Direction:
Find the lines containing the word "scene" and copy every one of them.

»»

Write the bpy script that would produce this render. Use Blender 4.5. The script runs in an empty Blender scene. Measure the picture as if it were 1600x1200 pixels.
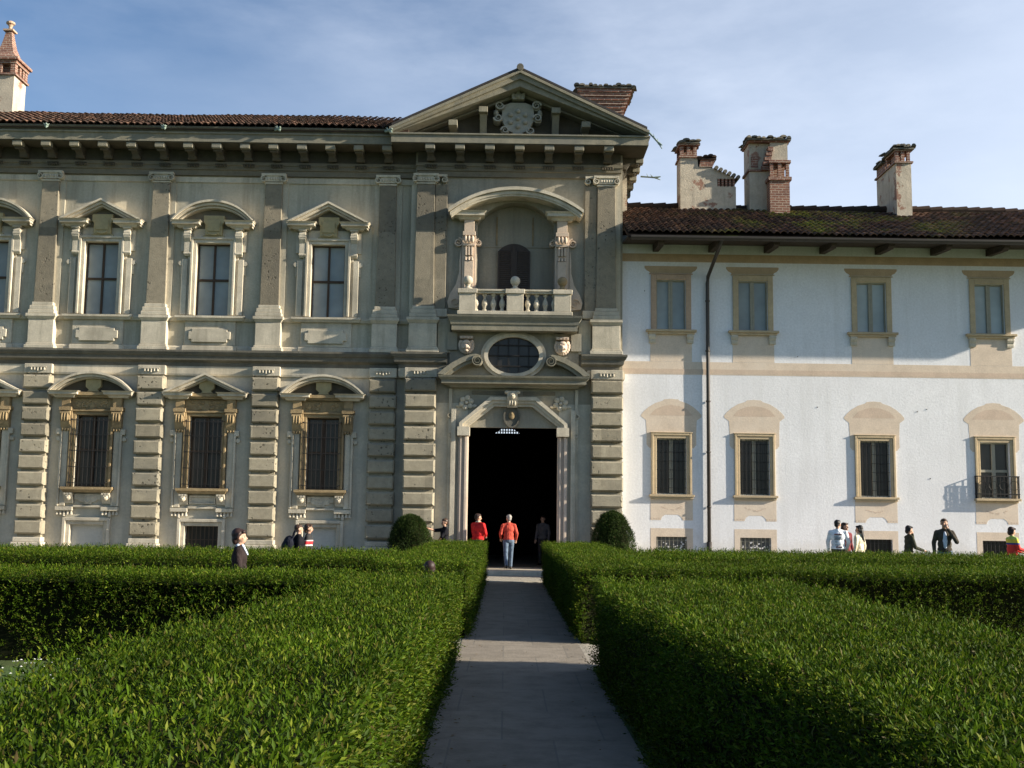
import bpy, bmesh, math, random
import numpy as np
from mathutils import Vector, Matrix
random.seed(7)
rng = np.random.default_rng(11)
S = bpy.context.scene
COL = S.collection
PI = math.pi

# ------------------------------------------------------------------ materials
def nodes(name):
    m = bpy.data.materials.new(name); m.use_nodes = True
    nt = m.node_tree; b = nt.nodes['Principled BSDF']
    return m, nt, b

def N(nt, t, **kw):
    n = nt.nodes.new(t)
    for k, v in kw.items():
        if k in n.inputs.keys(): n.inputs[k].default_value = v
        else: setattr(n, k, v)
    return n

def mixc(nt, fac, a, b, mode='MIX'):
    n = nt.nodes.new('ShaderNodeMix'); n.data_type = 'RGBA'; n.blend_type = mode
    for sock, v in ((n.inputs[0], fac), (n.inputs[6], a), (n.inputs[7], b)):
        if hasattr(v, 'links'): nt.links.new(v, sock)
        elif isinstance(v, (int, float)): sock.default_value = v
        else: sock.default_value = (*v, 1)
    return n.outputs[2]

def ramp(nt, src, lo, hi, v0=0.0, v1=1.0):
    n = nt.nodes.new('ShaderNodeMapRange'); n.inputs[1].default_value = lo; n.inputs[2].default_value = hi
    n.inputs[3].default_value = v0; n.inputs[4].default_value = v1
    nt.links.new(src, n.inputs[0]); return n.outputs[0]

def mpos(nt, sc=(1, 1, 1)):
    g = nt.nodes.new('ShaderNodeNewGeometry')
    mp = nt.nodes.new('ShaderNodeMapping'); mp.inputs['Scale'].default_value = sc
    nt.links.new(g.outputs['Position'], mp.inputs['Vector']); return mp.outputs['Vector']

def noise(nt, vec, scale, detail=5, rough=.6):
    n = N(nt, 'ShaderNodeTexNoise'); n.inputs['Scale'].default_value = scale
    n.inputs['Detail'].default_value = detail; n.inputs['Roughness'].default_value = rough
    nt.links.new(vec, n.inputs['Vector']); return n.outputs['Fac']

def mul(c, f): return tuple(min(1, x*f) for x in c)

def stone(name, base, var=.18, scale=4, bump=.35, pits=0, dirt=None, dirt_amt=.5, patch=None, patch_lo=.62, rough=.9, streak=None, block=None):
    m, nt, b = nodes(name)
    p = mpos(nt)
    f = ramp(nt, noise(nt, p, scale, 8, .65), .3, .7)
    col = mixc(nt, f, mul(base, 1-var), mul(base, 1+var))
    h = noise(nt, p, scale*7, 6, .7)
    fine = ramp(nt, h, .3, .7, .88, 1.1)
    cc = nt.nodes.new('ShaderNodeCombineColor')
    for i in range(3): nt.links.new(fine, cc.inputs[i])
    col = mixc(nt, 1.0, col, cc.outputs[0], 'MULTIPLY')
    if dirt:
        d = ramp(nt, noise(nt, p, .55, 7, .62), .47, .68, 0, dirt_amt)
        col = mixc(nt, d, col, dirt)
    if streak:
        d = ramp(nt, noise(nt, mpos(nt, (3.2, 3.2, .28)), 1.0, 6, .65), .5, .72, 0, streak[1])
        col = mixc(nt, d, col, streak[0])
    if patch:
        d = ramp(nt, noise(nt, p, 1.3, 6, .7), patch_lo, patch_lo+.03, 0, .8)
        col = mixc(nt, d, col, patch)
    if block:                                               # every block of stone has a tone of its own
        mp = nt.nodes.new('ShaderNodeMapping'); mp.inputs['Scale'].default_value = (1/block[0], .3, 1/block[1]); mp.inputs['Location'].default_value = (.37, 0, -block[2]/block[1])
        nt.links.new(p, mp.inputs[0]); fl = nt.nodes.new('ShaderNodeVectorMath'); fl.operation = 'FLOOR'; nt.links.new(mp.outputs[0], fl.inputs[0])
        wn = nt.nodes.new('ShaderNodeTexWhiteNoise'); nt.links.new(fl.outputs[0], wn.inputs['Vector'])
        tn = ramp(nt, wn.outputs['Value'], 0, 1, .78, 1.16); cb = nt.nodes.new('ShaderNodeCombineColor')
        for i in range(3): nt.links.new(tn, cb.inputs[i])
        col = mixc(nt, 1.0, col, cb.outputs[0], 'MULTIPLY')
    hsrc = h
    if pits:
        v = N(nt, 'ShaderNodeTexVoronoi'); v.inputs['Scale'].default_value = 7.5; v.inputs['Randomness'].default_value = 1
        wob = nt.nodes.new('ShaderNodeVectorMath'); wob.operation = 'ADD'
        nz = N(nt, 'ShaderNodeTexNoise'); nz.inputs['Scale'].default_value = 14; nt.links.new(p, nz.inputs['Vector'])
        sc_ = nt.nodes.new('ShaderNodeVectorMath'); sc_.operation = 'SCALE'; sc_.inputs[3].default_value = .12
        nt.links.new(nz.outputs['Color'], sc_.inputs[0]); nt.links.new(p, wob.inputs[0]); nt.links.new(sc_.outputs[0], wob.inputs[1])
        nt.links.new(wob.outputs[0], v.inputs['Vector'])
        pit = ramp(nt, v.outputs['Distance'], .16, .26, 1, 0)
        msk = ramp(nt, noise(nt, p, 1.1, 3), .44, .6, 0, 1)
        mm = nt.nodes.new('ShaderNodeMath'); mm.operation = 'MULTIPLY'
        nt.links.new(pit, mm.inputs[0]); nt.links.new(msk, mm.inputs[1])
        m2 = nt.nodes.new('ShaderNodeMath'); m2.operation = 'MULTIPLY'; m2.inputs[1].default_value = pits
        nt.links.new(mm.outputs[0], m2.inputs[0])
        col = mixc(nt, m2.outputs[0], col, mul(base, .3))
        sb = nt.nodes.new('ShaderNodeMath'); sb.operation = 'SUBTRACT'
        nt.links.new(h, sb.inputs[0]); nt.links.new(mm.outputs[0], sb.inputs[1]); hsrc = sb.outputs[0]
    nt.links.new(col, b.inputs['Base Color']); b.inputs['Roughness'].default_value = rough
    b.inputs['Specular IOR Level'].default_value = .25
    bp = N(nt, 'ShaderNodeBump'); bp.inputs['Strength'].default_value = bump; bp.inputs['Distance'].default_value = .03
    nt.links.new(hsrc, bp.inputs['Height']); nt.links.new(bp.outputs[0], b.inputs['Normal'])
    return m

def plain(name, base, rough=.6, spec=.3, var=.1, scale=8, metal=0):
    m, nt, b = nodes(name)
    f = ramp(nt, noise(nt, mpos(nt), scale, 4), .3, .7)
    nt.links.new(mixc(nt, f, mul(base, 1-var), mul(base, 1+var)), b.inputs['Base Color'])
    b.inputs['Roughness'].default_value = rough; b.inputs['Specular IOR Level'].default_value = spec
    b.inputs['Metallic'].default_value = metal
    return m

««

Output for this exercise:
Write the bpy script that would produce this render. Use Blender 4.5. The script runs in an empty Blender scene. Measure the picture as if it were 1600x1200 pixels.
S = bpy.context.scene